For some of us working from home has become the new normal, but what have we learned along the way?

Finding structure in times of change

For some of us working from home has become the new normal, but what have we learned along the way?

Here at Earthworm, this is our sixth week of working remotely and, I don’t know about you, but having found it strange at first, I’ve now settled into a somewhat-normal routine. In my ‘home’ time that means commuting to the spare room, daily exercise and, for my daughters at least, dance performances in the living room (trust me, no-one wants to see me pirouette). At work, we’ve also adopted new habits and processes. We were well set up for remote working before the lockdown but making it standard for everyone all at once was new.

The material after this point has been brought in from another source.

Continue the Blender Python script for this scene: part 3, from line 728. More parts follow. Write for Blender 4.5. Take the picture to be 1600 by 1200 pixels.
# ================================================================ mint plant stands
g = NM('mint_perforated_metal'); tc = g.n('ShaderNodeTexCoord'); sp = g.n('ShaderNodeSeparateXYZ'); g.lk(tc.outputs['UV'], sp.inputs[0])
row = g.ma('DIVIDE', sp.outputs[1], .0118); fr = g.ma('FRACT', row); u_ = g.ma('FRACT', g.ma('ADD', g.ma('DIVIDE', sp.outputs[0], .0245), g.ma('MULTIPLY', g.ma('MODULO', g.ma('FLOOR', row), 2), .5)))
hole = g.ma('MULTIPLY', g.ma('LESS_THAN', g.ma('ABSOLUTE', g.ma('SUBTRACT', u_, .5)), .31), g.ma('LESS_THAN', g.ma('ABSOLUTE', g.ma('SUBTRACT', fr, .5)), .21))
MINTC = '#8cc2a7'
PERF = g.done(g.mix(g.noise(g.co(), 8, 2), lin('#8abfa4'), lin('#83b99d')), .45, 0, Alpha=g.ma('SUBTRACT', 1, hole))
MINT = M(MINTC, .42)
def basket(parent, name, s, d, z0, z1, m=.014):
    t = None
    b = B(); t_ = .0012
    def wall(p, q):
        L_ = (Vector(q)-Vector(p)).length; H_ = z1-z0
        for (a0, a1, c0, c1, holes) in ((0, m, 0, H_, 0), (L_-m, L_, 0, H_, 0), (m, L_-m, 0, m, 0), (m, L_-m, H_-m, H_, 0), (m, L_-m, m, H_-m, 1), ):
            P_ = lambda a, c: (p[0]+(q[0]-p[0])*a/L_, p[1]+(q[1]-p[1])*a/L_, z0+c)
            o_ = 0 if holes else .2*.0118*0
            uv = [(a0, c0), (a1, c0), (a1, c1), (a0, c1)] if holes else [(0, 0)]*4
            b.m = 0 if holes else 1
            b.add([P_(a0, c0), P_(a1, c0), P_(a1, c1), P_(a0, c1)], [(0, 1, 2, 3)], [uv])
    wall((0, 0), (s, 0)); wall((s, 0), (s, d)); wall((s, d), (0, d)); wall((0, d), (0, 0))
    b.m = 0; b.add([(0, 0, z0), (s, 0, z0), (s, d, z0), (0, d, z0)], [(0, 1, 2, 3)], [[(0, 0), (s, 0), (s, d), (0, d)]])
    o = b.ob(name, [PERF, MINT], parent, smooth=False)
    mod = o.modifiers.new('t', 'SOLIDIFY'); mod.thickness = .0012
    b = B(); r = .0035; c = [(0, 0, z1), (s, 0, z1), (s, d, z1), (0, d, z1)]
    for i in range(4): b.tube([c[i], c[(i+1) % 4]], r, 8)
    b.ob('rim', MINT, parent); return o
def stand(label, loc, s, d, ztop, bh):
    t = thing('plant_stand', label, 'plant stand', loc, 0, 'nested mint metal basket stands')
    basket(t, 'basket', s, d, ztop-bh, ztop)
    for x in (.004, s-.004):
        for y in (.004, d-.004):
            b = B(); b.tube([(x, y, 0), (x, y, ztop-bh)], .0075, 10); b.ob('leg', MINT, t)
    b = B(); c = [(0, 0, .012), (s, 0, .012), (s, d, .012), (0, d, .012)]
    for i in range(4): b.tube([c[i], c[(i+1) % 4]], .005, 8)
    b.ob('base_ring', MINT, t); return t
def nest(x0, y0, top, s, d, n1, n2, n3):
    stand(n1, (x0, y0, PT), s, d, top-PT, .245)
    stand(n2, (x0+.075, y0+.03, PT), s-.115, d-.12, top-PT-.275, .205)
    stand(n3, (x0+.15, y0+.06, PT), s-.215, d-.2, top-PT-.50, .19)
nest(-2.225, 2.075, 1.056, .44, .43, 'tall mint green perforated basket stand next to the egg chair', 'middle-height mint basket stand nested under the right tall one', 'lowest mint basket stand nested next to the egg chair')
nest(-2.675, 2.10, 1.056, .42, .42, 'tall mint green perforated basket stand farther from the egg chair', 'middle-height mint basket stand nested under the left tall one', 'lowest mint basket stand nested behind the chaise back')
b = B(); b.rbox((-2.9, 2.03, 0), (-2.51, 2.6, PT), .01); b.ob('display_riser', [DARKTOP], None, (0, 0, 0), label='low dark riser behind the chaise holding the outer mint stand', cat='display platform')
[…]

As Senior Systems and Data Analyst, moving the company to a full-time long-distance team has been an important part of my job, and there are a few things that I’ve learned in the process:

Technology is a gift

I did know this already, but definitely have a renewed appreciation for it, for two reasons:

  1. The simple fact that it lets us keep doing our jobs. There’s a lot of not-so-simple work behind it and fixing things can be more complicated when you can’t just walk over to someone’s workstation, but maintaining effective systems is crucial. We were helped along by our set-up already being cloud-based, which let us get straight onto the question of ‘How do we carry on most effectively?’ rather than ‘How do we carry on at all?’.
  2. It allows you to keep regular communication going. This is vital from a business perspective but also from a ‘seeing another person’ perspective. Effective communication channels can make all the difference, for planning, keeping morale up and, most importantly, so our sport-loving colleagues can keep up the bike chat!

Routine is key

As someone who’s job revolves around process and systems, it won’t come as a surprise to you that I value structure and routine.

We’ve done our best to keep as much normality as possible, including our regular team meetings taking place as usual, not forgetting our virtual end-of-week beers.

Keeping up the bike chat.

So while some things in my work routine have stayed relatively normal (ignoring the location change), it’s been important to create the right environment when working from home. Some time in week two I landed on the perfect balance, trying to copy as many parts of my pre-lockdown day as possible – from breakfast through to my desk setup and exercise. One added bonus is the more time I have with my family now.

Another main change for me personally has been swapping out my bike rides to and from work for one longer cycle a day. While this switch has helped improve my fitness, it also gives me the headspace I need to look after my mental health. I’ve always appreciated this benefit of exercise and it’s so important in helping me transition from ‘office’ to ‘home’ each day.

And keeping up the exercise has been crucial. To quote Oxford United FC: “Stay active. The temptation is to do nothing, but Karl and the boys need you back raring to go when the season starts again.” As a big OUFC fan, I’ve been reading their articles throughout this period and have found it great to see their focus on keeping connected and looking after your mental wellbeing during this time. Which leads us into my next point…

You always need that human touch

Technology is brilliant and a lot of companies are relying on their systems more than ever, but it’s people that can make the real difference.

At Earthworm, the way we’ve eased into working from home has been down to the team’s flexible attitude just as much as our cloud-based systems. Also, the wider Earthworm community has always been extremely supportive, but it’s great to see this extend out on a bigger corporate scale too – you don’t have to look too hard to find examples of companies supporting one another where they can. Google, for example, have extended their GSuite options to include extra video conferencing functionality.

We’ve also had one colleague join the team during this period of lockdown. Onboarding her was relatively similar to normal, with a heavier reliance on screensharing. But where it was obviously important to get her set up on all of our systems, at the heart of her induction was connecting her to her new team and making her feel that all the support she might need is here for her – just a phone call or a screenshare away.